Suniva is headquartered in Atlanta with manufacturing facilities in Georgia and Michigan. The company has earned the right to be among the Top 50 fastest growing solar companies in Atlanta along with other prizes such as Georgia Manufacturer of the Year and Renewable Energy Exporter of the Year.

Their product is based on Suniva’s ARTisun Star technology offering monocrystalline and polycrystalline options to the American market.

Does It Matter Where Solar Panels Come From?

We have examined some of the most remarkable solar panels made in the USA, however, you may find other brands such as SunSpark, Kyocera Solar, Centro Solar America, Mage Solar, and Zebra Energy, that also manufacture their solar panels inside the US.

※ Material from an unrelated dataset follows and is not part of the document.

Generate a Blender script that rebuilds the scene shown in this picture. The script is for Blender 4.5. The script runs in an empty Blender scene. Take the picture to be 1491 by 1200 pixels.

Quality of US manufactured products is generally indisputable. However, that does not mean that you cannot find premier and high-quality modules that are manufactured outside the US.

For example, Sunpower has its headquarters inside the US but manufactures in China and the Philippines, and they have been the worldwide top brand for several years. Jinko Solar, LG, and Trina Solar are other examples of high quality standard solar panels that are not manufactured inside the US.

If you opt for US solar panels due to patriotic reasons then that’s perfect! But if not, do some research to find a balance between quality, design, and costs!